For two multivariable function $y(m,n)$ and $x(m,n)$ does it make sense/is it mathematically correct to talk of the following chain rules -
$$\frac{dy}{dx}=\frac{\partial y}{\partial m}\frac{dm}{dx}+\frac{\partial y}{\partial n}\frac{dn}{dx}\tag{1}$$ and $$\frac{dx}{dy}=\frac{\partial x}{\partial m}\frac{dm}{dy}+\frac{\partial x}{\partial n}\frac{dn}{dy}\tag{2}$$
simultaneously, where m, n can be rewritten as $m=m(x,y),\,n=n(x,y)$ and $d/dx,\,d/dy$ of m, n exists.
The context is this PhysicsSE question - if that is relevant.
How correct/wrong is this "Chain rule"?
Any intuitive/geometric argument together with a mathematical proof, if possible, is highly appreciated.
The expression $\frac{dy}{dx}$ suggests that we have a rule which associates a value of $x$ to a single, well-defined value of $y$ - let's say $y=g(x)$ - and that we are differentiating it, so $\frac{dy}{dx} = g'(x)$. In your example, you have one function of two variables $f:\mathbb R^2 \rightarrow \mathbb R$ and two functions of one variable $m,n : \mathbb R \rightarrow \mathbb R$; $g$ is then given by their composition, $$y = g(x) = f\bigg(m(x),n(x)\bigg)$$ $$\implies \frac{dy}{dx}= g'(x) = (\partial_1f)\big(m(x),n(x)\big)\cdot m'(x) + (\partial_2f)\big(m(x),n(x)\big) \cdot n'(x)$$ where $\partial_i f$ is the partial derivative of $f$ with respect to its $i^{th}$ entry. Standard convention is to suppress the arguments and associate each entry with the function we plug into it, which leads to the prettier expression $$\frac{dy}{dx} = g'(x) = \frac{\partial f}{\partial m} \frac{dm}{dx} + \frac{\partial f}{\partial n} \frac{dn}{dx}$$
It is entirely possible that $g$ can be inverted, at least locally. This would imply the existence of a function $\tilde g$ such that $\tilde g(g(x)) = g(\tilde g(x)) = x$, which means that we can write $x = \tilde g(y)$. It's not hard to show that $\tilde g'(y) = \frac{1}{g'\big(\tilde g(y)\big)}$ as long as $g'\big(\tilde g(y)\big)\neq 0$; in such cases, we would have that $$\frac{dx}{dy} = \tilde g'(y) = \frac{1}{g'\big(\tilde g(y)\big)} = \left(\left.\frac{dy}{dx}\right|_{x=\tilde g(y)}\right)^{-1}$$
However, this $\tilde g$ will generally not be able to expressed in terms of the functions $f$, $m$, and $n$ in any meaningful way. Take for example $f(m,n)=m^2n$, $m(x)=x$, $n(x)=x^4$. Then $y=g(x) = f\big(m(x),n(x)\big) = x^6$, and $\frac{dy}{dx} = 6x^5$.

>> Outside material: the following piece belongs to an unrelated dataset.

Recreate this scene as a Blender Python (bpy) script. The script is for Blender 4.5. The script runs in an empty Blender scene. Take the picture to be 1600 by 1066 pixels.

Inverting this, $x = \tilde g(y) = y^{1/6}$, so $\frac{dx}{dy} = \frac{1}{6 y^{5/6}} = \left(6 x^5\right)^{-1}$, and all is well.
Your expression (2) implies that $\tilde g(y)$ can be expressed as $F\big(m(y),n(y)\big)$ for yet another function $F:\mathbb R^2\rightarrow \mathbb R$. In such a case, we would indeed have (skipping right to the pretty notation), $$\frac{dx}{dy} = \tilde g'(y) = \frac{\partial F}{\partial m}\frac{dm}{dy} + \frac{\partial F}{\partial n}\frac{dn}{dy}$$
In my simple example above, note that $\tilde g(y) = y^{1/6}$, so we could let $F(m,n) = m^{1/6}$. Of course, this $F$ is not unique; $F(m,n)=n^{1/12}$ and $F(m,n) = m^{1/12} n^{1/24}$ would also work, and would also give us the result we're looking for.
More generally, if $m$ is invertible with inverse $\tilde m$, we could let $F(m,n) = \tilde g\big(\tilde m (m)\big)$, which would yield the result we're looking for.
Of course, the above is what I would consider idle mathematical curiosity. Given a relationship $y = g(x) = f\big(m(x),n(x)\big)$, it is broadly possible to find a function $F$ such that $x = \tilde g(y) = F\big(m(y),n(y)\big)$. This $F$ is highly non-unique in general, and I can think of no particularly good reason to do this, but you can bend over backward to do so if you really want to. However, $F$ could not be determined from $f$ alone; it would inevitably involve the inverse function of $m$, $n$, or both.